Tower Financial Corp. today reported second-quarter earnings of $1.36 million, or 28 cents per diluted share, a 25 percent increase from the $1.09 million, or 22 cents a share, posted for the same three months of last year.
The Fort Wayne-based parent of Tower Bank also reported that its written agreement with the Federal Reserve Bank of Chicago was terminated on July 10.
The agreement was a kind of probation imposed after regulators determined the bank’s procedures for evaluating loan risk were inadequate.
With the written agreement lifted, Tower’s directors were once again allowed to declare a dividend. The board approved a 5.5 cents per share dividend, payable Aug. 21 to stockholders of record Aug. 7.
Also during the second quarter, the Federal Deposit Insurance Corp. lowered Tower Bank’s risk assessment rate.
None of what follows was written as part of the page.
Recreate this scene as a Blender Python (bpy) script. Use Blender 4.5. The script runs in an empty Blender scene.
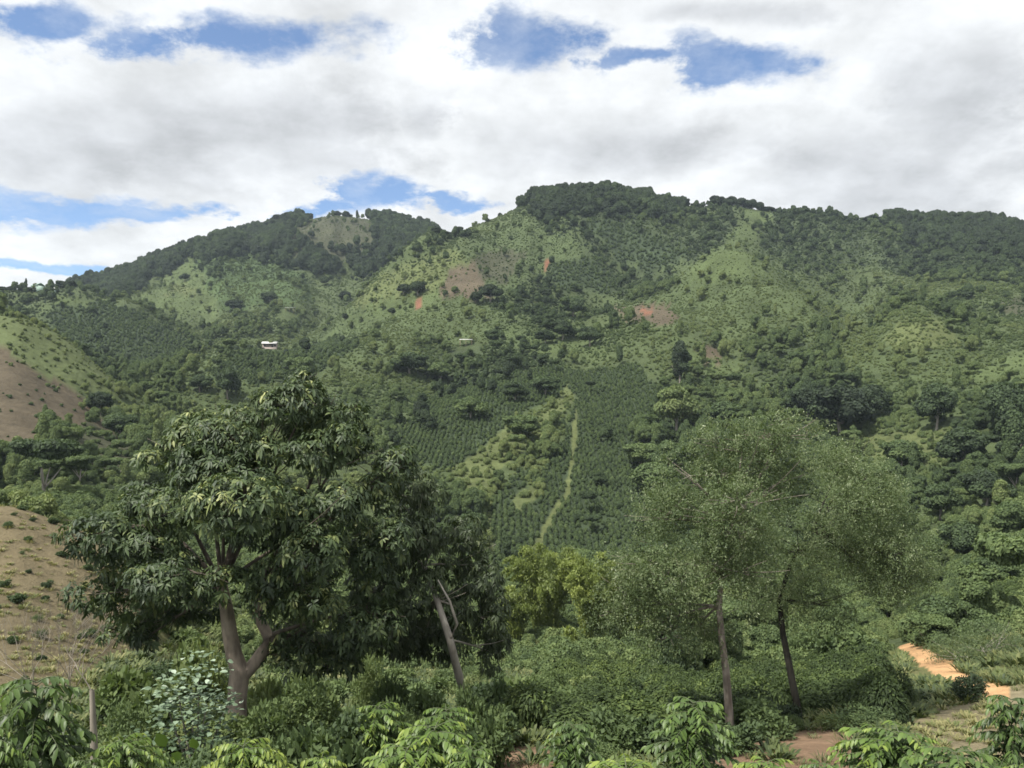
import bpy, math, random
import numpy as np
from mathutils import Vector

random.seed(7)
RS = np.random.RandomState(11)
F, U0, V0 = 835.0, 512.0, 430.0          # focal length and horizon in pixels of a 1024 x 768 frame
SC = bpy.context.scene
COL = SC.collection

# ---------------------------------------------------------------- camera
cam = bpy.data.objects.new('camera', bpy.data.cameras.new('camera'))
COL.objects.link(cam)
cam.rotation_euler = (math.radians(90), 0, 0)
cam.data.sensor_width = 36.0
cam.data.lens = F / 1024 * 36.0
cam.data.shift_y = (V0 - 384) / 1024
cam.data.clip_start, cam.data.clip_end = 0.2, 6000
SC.camera = cam

# ---------------------------------------------------------------- noise
_T = np.random.RandomState(3).rand(256, 256)

def vnoise(x, y, s=0):
    x = np.asarray(x, float) + s * 17.13; y = np.asarray(y, float) + s * 9.71
    xi, yi = np.floor(x).astype(int), np.floor(y).astype(int)
    fx, fy = x - xi, y - yi
    fx = fx * fx * (3 - 2 * fx); fy = fy * fy * (3 - 2 * fy)
    g = lambda a, b: _T[a & 255, b & 255]
    return (g(xi, yi) * (1 - fx) + g(xi + 1, yi) * fx) * (1 - fy) + (g(xi, yi + 1) * (1 - fx) + g(xi + 1, yi + 1) * fx) * fy

def fbm(x, y, s=0, o=4):
    t, a, n = 0, 1.0, 0
    for k in range(o):
        t = t + a * vnoise(np.asarray(x) * 2 ** k, np.asarray(y) * 2 ** k, s + k * 3); n += a; a *= 0.5
    return t / n

def sstep(a, b, x):
    t = np.clip((x - a) / (b - a), 0, 1)
    return t * t * (3 - 2 * t)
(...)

As a result, the FDIC charged Tower $213,000 less in premiums than in the second quarter of 2011.
Mike Cahill, Tower Financial’s president and CEO, said termination of the written agreement is proof of the company’s success.
“We are making solid marked progress each quarter on our loan issues, as our watch list of (problem) loans dipped below 10 percent for the first time since October 2007. And we expect this momentum to continue,” he said in a statement. “However, we still have significant work to do in addressing known issues in this arena.”
The three months ended June 30 marked the fifth consecutive quarter when Tower has earned more than $1 million, officials said.